CEO Roland van Wijnen said resilient cash generation efforts to drive efficiencies had helped mitigate inflationary pressures, and the work to stabilise the financial position of the group, which had included the sale of non-core assets, had been finalised.

In the new financial year, if cash generation was the same and all other things “normal”, the group might be able to declare a dividend, but it was too early to make that kind of prediction given the uncertain trading environment, Van Wijnen said in a telephone interview yesterday.

He said working capital was tightly managed through the past year in line with management focus and cash available from operations improved 19 percent to R1.2bn.

This and non-core asset sale proceeds supported R1.2bn lower debt.

“Our efforts to prudently manage cash and debt has placed PPC in a robust financial position to navigate all economic cycles,” said PPC CFO Brenda Berlin.

A 3c headline earnings per share loss was reported compared with 3 cents profit the previous financial year.

Commenting on the new financial year, Van Wijnen said the rising input costs had been a surprise, but they doubled down on cost management and, for instance, had raised prices in June rather than the traditional July increase. South African sales were growing in the lower single-digit figure range, he said.

PPC was also benefiting from long-term coal contracts, so it was less exposed to spot prices and from the burning of tyres as fuel at coastal plants, but transport fuel price increases had to be passed on in pricing.

He said a de-carbonisation strategy was put in motion in November.

By the 2025 year end, PPC aimed to reduce carbon emissions by 10 percent or 76 kilograms per ton of cementitious product through clinker-factor reduction, alternative fuels use and renewable energy, and equipment enhancements.

In the past year, the clinker factor was reduced by 5 percent year-on-year and carbon emissions by roughly 8 percent per ton of cementitious product.

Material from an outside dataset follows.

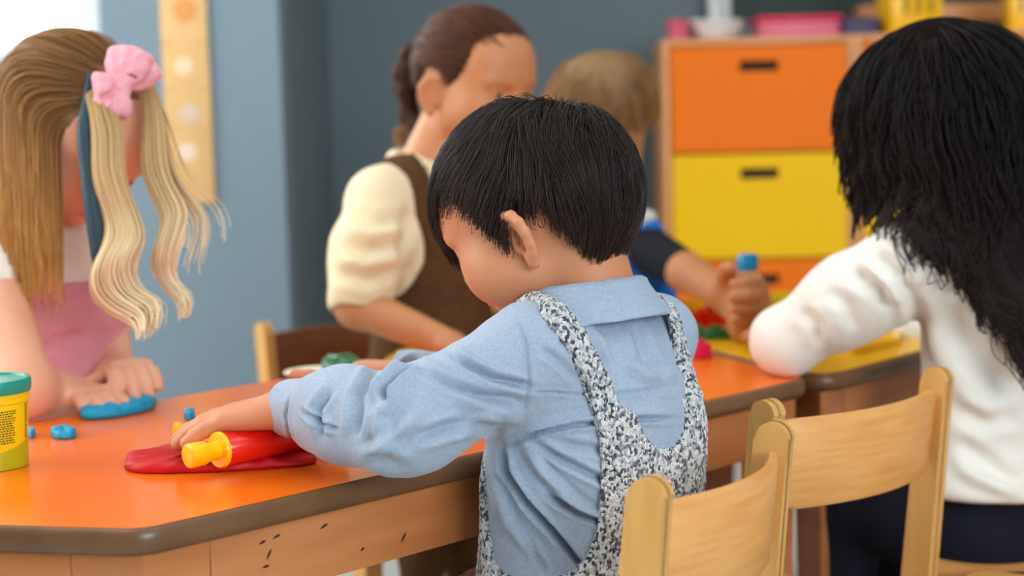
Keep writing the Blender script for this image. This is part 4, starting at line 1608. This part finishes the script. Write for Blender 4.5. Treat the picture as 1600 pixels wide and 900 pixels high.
# body: head, neck, chest core, arms and hands in one surface
bfr = Frame(P(836, 306, 1.372), A(-0.905, 0.425), 0.42, 0.0, 1.0)
bd_ = Field((-0.40, 1.06, 0.44), (0.25, 1.74, 0.90), 0.0023)
head(bd_, bfr, N - A(0, 0, 0.01))
bd_.cap(N - A(0, 0, 0.02), A(0.072, 1.352, 0.48), 0.040, 0.06, 0.02)
bd_.chain([N - A(0, 0, 0.035), SL, EL, WL], [0.03, 0.026, 0.024, 0.0195], 0.012)
bd_.chain([N - A(0, 0, 0.035), SR, ER, WR], [0.03, 0.026, 0.026, 0.021], 0.012)
tipL = T(280, 688, 0.526)
hdir = unit(tipL - WL)
hand(bd_, WL, hdir + A(0, 0, 0.12), A(0, 0, -1), np.cross(hdir, A(0, 0, 1)), 0.122, [(0.05, 0.15, 0.10), (0.10, 0.20, 0.12), (0.14, 0.22, 0.14), (0.22, 0.16, 0.12)], 0.9, (0.7, 0.6, 0.5))
tipR = P(428, 612, 1.70)
rdir = unit(tipR - WR)
hand(bd_, WR, rdir + A(0, 0, 0.05), A(0, 0, -1), np.cross(A(0, 0, 1), rdir), 0.112, (0.15, 0.4, 0.3), 0.6, (0.6, 0.6, -0.3))
build('body', bd_, M['skin'], boy)
eyes(boy, bfr)

cut_b = interp_cut([(0, -9), (10, -7), (22, 8), (40, 19), (58, 15), (68, 0), (76, -24), (82, -34), (88, -12), (98, -8), (112, -12), (122, -30), (138, -55), (160, -67), (180, -69)])
hr = SK * 1.02
cap_mesh('hair_base', bfr, hr, interp_cut([(0, 4), (15, 10), (40, 24), (60, 20), (68, 8), (76, -14), (84, -8), (95, 0), (110, -3), (122, -20), (140, -42), (160, -54), (180, -56)]), M['base_boy'], boy, 0.06)
pth = clump(comb(26000, bfr, hr, A(-0.50, -0.10, 0.85), cut_b, (0.05, 0.12), (0.004, 0.0150), 14, 3, 0.10, None, 0.0, 0.05, (), 0.36, 8.0, 2), 520, 0.55, 4)
strands('hair', pth, M['hair_boy'], boy, 0.00030, 0.00008)
cut_n = lambda az: cut_b(az) - np.interp(np.degrees(np.abs(az)), [0, 66, 72, 84, 92, 112, 130, 180], [0, 0, 6, 6, 0, 3, 13, 12])
npe = comb(5000, bfr, SK * 1.0, A(-0.50, -0.10, 0.85), cut_n, (0.008, 0.016), (0.0005, 0.002), 6, 21, 0.10, None, 0, .05, (), 0.2, 4, None, None, None,
           lambda d: np.degrees(np.arcsin(d[:, 2])) < cut_b(np.arctan2(d[:, 1], d[:, 0])) + 6)
strands('nape_hair', npe, M['hair_boy'], boy, 0.00028, 0.0001)

fix_parent(boy)


# ================================================================== the girl in the cream top and brown pinafore
hb = unit(A(0.78, -0.62))
hf = A(*hb, 0)
hl = A(-hb[1], hb[0], 0)
AX = np.stack([hf, hl, A(0, 0, 1)])
gc = P(672, 480, 2.20)
girl_c = person('girl with tied brown hair in cream top and brown pinafore behind the boy', gc)
Nk = P(668, 262, 2.19)
CH, BE = P(672, 350, 2.20), P(676, 480, 2.21)
S_, E_, W_ = P(592, 312, 2.13), P(560, 478, 2.07), P(700, 538, 2.0)
Sl2, El2, Wl2 = Nk + hl * 0.095 - A(0, 0, 0.035), Nk + hl * 0.12 + hf * 0.06 - A(0, 0, 0.16), Nk + hl * 0.06 + hf * 0.17 - A(0, 0, 0.19)
hp_ = BE.copy()
hp_[2] = 0.44
tf = Field(gc - A(0.36, 0.40, gc[2] - 0.30), gc + A(0.40, 0.36, 0.30), 0.004)
tf.ell(CH, (0.068, 0.092, 0.11), AX, 0.03)
tf.ell(BE, (0.076, 0.088, 0.13), AX, 0.05)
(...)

Group revenue rose 11 percent to R9.9bn due to double-digit volume growth in Rwanda and Zimbabwe and normalised volume growth in South Africa and Botswana. Excluding PPC Zimbabwe, where there was hyperinflation, revenue growth was 5 percent.

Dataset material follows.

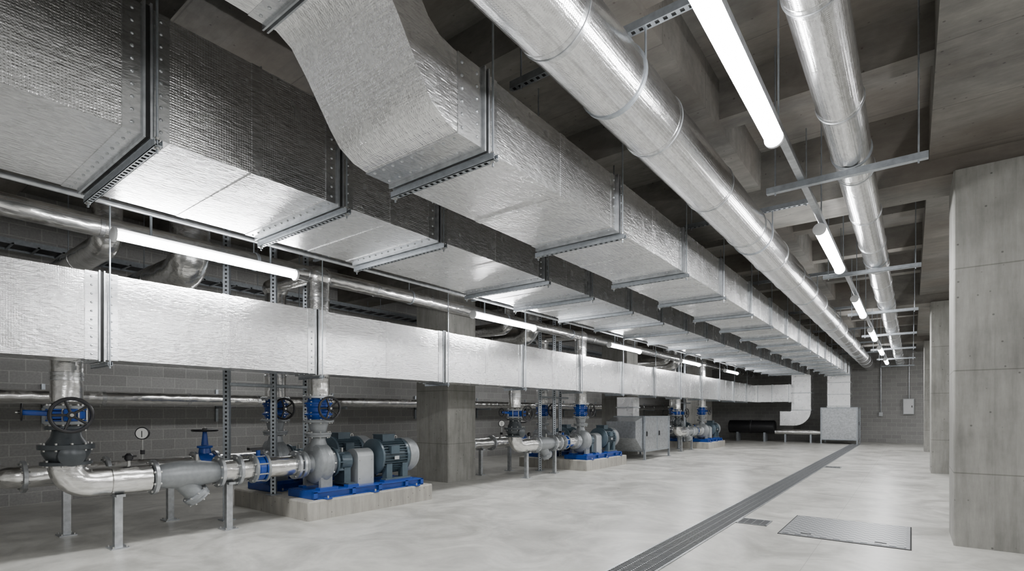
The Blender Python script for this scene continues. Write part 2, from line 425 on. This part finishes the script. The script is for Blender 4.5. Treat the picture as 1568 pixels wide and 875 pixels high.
for i in range(-1,7):
    y=5.95+4.35*i
    strut(b,(-1.20,y,3.895),(0.12,y,3.895),(0,0,1),0.06,False)
    for x in (-1.12,0.05): rod(b,x,y,3.84,5.38)
    b.lathe((-0.46,y-0.02,4.1),(0,1,0),[(0,0.167),(0.002,0.172),(0.038,0.172),(0.04,0.167)],M_strut,36)
b.finish('trapeze_hangers',p2,o2)

# ---------------------------------------------------------------- lights
def lamp(x,y0,y1,z,hz,mat=None):
    par=empty('linear_light_fixture',(x,(y0+y1)/2,z)); o=(-x,-(y0+y1)/2,-z)
    b=B(); w=0.068
    b.box(x-w*0.75,x+w*0.75,y0,y1,z+0.015,z+0.055,M_white)
    for ya in (y0-0.035,y1): b.lathe((x,ya,z),(0,1,0),[(0,w*0.8),(0.01,w+0.004),(0.035,w+0.004)],M_white,20)
    for ya in (y0+0.3,y1-0.3): b.cyl((x,ya,z+0.05),(x,ya,hz),0.012,M_strut,8)
    b.finish('housing',par,o)
    b=B(); seg=14
    A=[math.pi+math.pi*k/seg for k in range(seg+1)]
    ra=[b.bm.verts.new((x+w*math.cos(t),y0,z+0.015+w*math.sin(t)*0.9)) for t in A]
    rb=[b.bm.verts.new((x+w*math.cos(t),y1,z+0.015+w*math.sin(t)*0.9)) for t in A]
    for i in range(seg): b.face([ra[i],ra[i+1],rb[i+1],rb[i]],mat or M_lamp)
    b.finish('diffuser',par,o)
for i in range(-1,6):
    y=2.4+4.85*i; lamp(-0.88,y,y+2.2,3.80,3.926)
for i in range(-1,5):
    y=1.71+5.24*i; lamp(-6.16,y,y+1.85,3.33,3.60)
for y in (-3.4,4.2,12.1,18.9,25.3): lamp(-10.0,y,y+2.0,2.72,SLAB,M_wallfill)  # added row, hidden behind the low-level duct, to brighten the left wall
for y in (-3.2,4.2,11.3,19.0,28.1): lamp(3.6,y,y+2.2,3.8,SLAB)  # added unseen row to brighten the columns and right-hand duct faces
b=B(); b.box(-0.91,-0.85,-4,33.9,3.926,3.985,M_galv)
for i in range(15):
    rod(b,-0.88,-3+2.6*i,3.98,SLAB)
b.finish('lighting_trunking')
b=B(); b.cyl((-6.16,-4,3.63),(-6.16,33.5,3.63),0.03,M_galv,12)
for i in range(12): rod(b,-6.12,-3+3.1*i,3.63,4.9)
b.finish('lighting_conduit')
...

Despite volume growth and double-digit cost inflation in many input costs, the increase in costs was contained at seven percent, excluding Zimbabwe-related costs.

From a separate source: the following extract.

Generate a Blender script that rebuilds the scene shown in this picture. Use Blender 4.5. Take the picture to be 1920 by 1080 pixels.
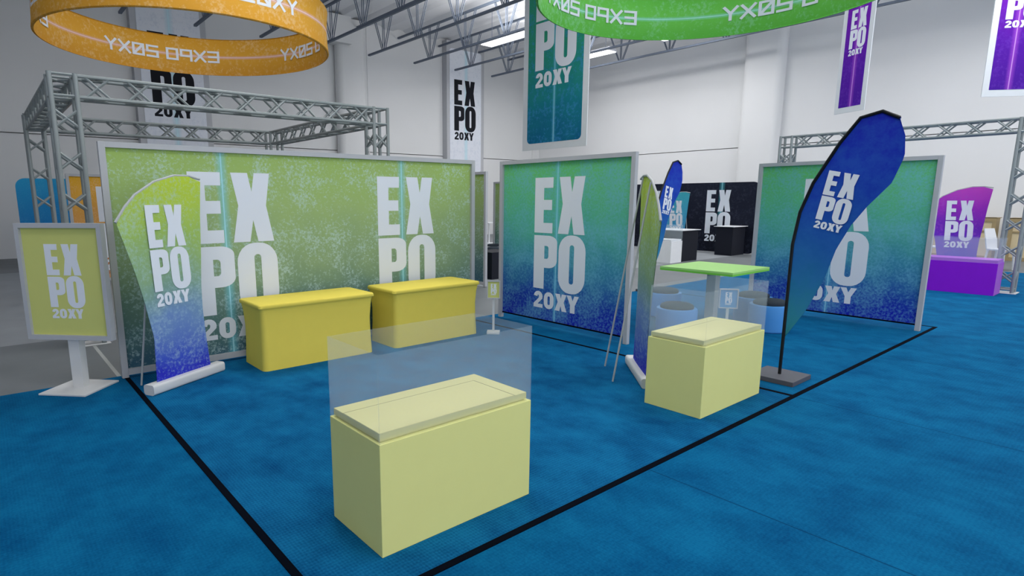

Stripping out non-cash items such as impairment reversals and the hyperinflation impact, pre-tax earnings were maintained.

South Africa and Botswana cement demand normalised following the post- lockdown spike during the financial year, and cement sales volumes grew by 6 percent.

PPC said it had yet to experience any meaningful uplift in cement sales volumes from the South African government’s infrastructure programme, other than limited road construction and rehabilitation activity.

PPC Zimbabwe continued to trade well and ahead of expectations despite its tough trading and economic environment, with cement sales volumes up by 28 percent year-on-year due to retail demand and support from government-funded projects.